Monday, June 14, 2010

What Do Banks Do With Foreclosed Properties

When lending institutions foreclose on a home, it is a tremendous loss to the homeowner and her family. But for those in the market to purchase a new home, foreclosed properties can sometimes be a good place to start looking. In some cases, bank-owned homes in the real estate market can list for much less than what the home is really worth, making it a good buy if you have a little patience and know what to look for.


Definition of Bank-Owned Home


A home that is owned by the bank is also referred to as an REO, or real estate owned home. The lending institution has taken over the title of the home through a court process known as foreclosure, which occurs when a homeowner has missed at least three mortgage payments and is unable to secure the delinquent funds in a timely manner. As owners of the property, banks are required to keep insurance on the home, as well as any membership dues to homeowner associations.


What Do Banks Do with the Homes?


Once a bank has secured the title of the home, they need to sell it as soon as possible since they are no longer receiving mortgage payments and are also tying up their own funds in the home. This is generally done in one of two ways. The first and most widely used method that is used on bank-owned homes is to list the home with a local realtor. In many cases the listing price of the bank-owned home is what is currently owned on the defaulted loan, plus penalties and late charges.
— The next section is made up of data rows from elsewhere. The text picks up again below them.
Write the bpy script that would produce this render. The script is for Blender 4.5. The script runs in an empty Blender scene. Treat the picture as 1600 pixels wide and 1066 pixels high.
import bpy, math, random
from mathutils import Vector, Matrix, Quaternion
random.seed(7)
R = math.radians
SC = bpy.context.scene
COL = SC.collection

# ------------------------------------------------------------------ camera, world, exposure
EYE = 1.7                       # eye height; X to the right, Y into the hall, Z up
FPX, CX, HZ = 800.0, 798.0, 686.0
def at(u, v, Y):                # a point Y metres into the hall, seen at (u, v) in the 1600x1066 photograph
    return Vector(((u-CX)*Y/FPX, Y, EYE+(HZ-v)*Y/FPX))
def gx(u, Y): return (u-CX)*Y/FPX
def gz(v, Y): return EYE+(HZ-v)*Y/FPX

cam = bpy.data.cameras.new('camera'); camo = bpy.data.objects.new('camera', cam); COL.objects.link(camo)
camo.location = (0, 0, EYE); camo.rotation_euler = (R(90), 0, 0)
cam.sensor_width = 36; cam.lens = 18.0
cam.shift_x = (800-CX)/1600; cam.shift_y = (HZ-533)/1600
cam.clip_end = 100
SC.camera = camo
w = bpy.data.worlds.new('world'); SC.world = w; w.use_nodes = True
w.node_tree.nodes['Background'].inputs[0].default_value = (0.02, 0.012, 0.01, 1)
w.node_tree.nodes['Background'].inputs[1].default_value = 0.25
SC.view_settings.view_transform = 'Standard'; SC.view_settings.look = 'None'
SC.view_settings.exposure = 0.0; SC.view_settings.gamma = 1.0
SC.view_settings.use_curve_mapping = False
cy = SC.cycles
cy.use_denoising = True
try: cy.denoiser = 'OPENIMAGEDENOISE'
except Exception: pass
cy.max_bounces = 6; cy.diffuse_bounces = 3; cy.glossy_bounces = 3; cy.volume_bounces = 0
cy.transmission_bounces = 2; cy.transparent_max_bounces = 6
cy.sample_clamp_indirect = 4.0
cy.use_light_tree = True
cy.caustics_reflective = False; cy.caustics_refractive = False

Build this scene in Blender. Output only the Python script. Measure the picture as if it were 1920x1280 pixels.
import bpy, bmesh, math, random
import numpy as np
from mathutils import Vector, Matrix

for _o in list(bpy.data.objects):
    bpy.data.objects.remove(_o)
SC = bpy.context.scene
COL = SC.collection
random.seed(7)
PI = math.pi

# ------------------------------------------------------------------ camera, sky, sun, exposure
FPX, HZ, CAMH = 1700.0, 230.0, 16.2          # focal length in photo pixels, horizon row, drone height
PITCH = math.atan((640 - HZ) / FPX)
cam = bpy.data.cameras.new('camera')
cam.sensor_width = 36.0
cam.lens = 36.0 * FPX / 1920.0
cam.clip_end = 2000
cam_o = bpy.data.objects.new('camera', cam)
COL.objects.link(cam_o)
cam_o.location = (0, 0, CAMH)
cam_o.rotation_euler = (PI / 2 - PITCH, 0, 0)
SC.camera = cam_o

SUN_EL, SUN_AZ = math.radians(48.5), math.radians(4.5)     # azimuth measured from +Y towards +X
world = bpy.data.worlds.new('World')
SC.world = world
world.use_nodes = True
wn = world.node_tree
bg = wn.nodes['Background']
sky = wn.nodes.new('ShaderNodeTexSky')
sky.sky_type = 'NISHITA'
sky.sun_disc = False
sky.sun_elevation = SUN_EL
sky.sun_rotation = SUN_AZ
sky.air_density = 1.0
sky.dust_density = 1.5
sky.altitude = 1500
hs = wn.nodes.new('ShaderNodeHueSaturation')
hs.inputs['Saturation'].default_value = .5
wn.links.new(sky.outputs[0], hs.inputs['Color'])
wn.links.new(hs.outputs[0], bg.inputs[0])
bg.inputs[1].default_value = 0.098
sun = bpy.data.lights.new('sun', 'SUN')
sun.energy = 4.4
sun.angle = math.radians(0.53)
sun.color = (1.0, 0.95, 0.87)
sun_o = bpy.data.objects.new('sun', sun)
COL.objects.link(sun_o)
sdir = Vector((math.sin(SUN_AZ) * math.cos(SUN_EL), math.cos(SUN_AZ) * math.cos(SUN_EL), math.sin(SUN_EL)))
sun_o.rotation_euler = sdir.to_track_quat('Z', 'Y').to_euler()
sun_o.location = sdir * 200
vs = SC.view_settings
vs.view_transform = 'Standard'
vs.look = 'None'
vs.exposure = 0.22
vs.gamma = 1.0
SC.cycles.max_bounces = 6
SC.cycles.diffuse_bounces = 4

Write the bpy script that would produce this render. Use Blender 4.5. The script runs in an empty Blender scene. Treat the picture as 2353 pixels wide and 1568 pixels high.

Often, this can be lower than what the home will appraise for, or what it is actually worth, particularly if the former homeowner was in the home for a longer period of time and gained equity in the property.


Auctions of Bank-Owned Homes


The second way for a lending institution to sell a bank-owned home is through an auction. This is usually a result of a court order by a judge. The home is auctioned off to the highest bidder with the starting bid usually equal to what is owned on the defaulted loan and auctioneer fees. Most of these sales are required by law to be advertised and usually require a 15 to 20 percent down payment in order to purchase. The buyer must also be able to show proof of financing for the bank-owned home the day of the auction.


Facts on Bank-Owned Homes


When shopping for a bank-owned home, you will generally always see the words "sold as is" in all of the listings. The term means exactly that. The banks, often in another state, do not go into the homes and do any repair work, regardless of the shape of the home. Unfortunately, disgruntled homeowners who know they are being evicted from their homes often let the property go as far as repairs and upkeep are concerned and sometimes even intentionally damage the home.


Some Banks Offer Allowances


Depending on the particular lending institution, some banks will give buyers a repairs allowance of $1,000 to $2,000 to cover damages of the bank-owned home. It is important to understand, however, that those funds will only be released to the buyer at closing. If you are buying a bank-owned home through financing, your mortgage company may require that you make the necessary repairs before closing on your loan.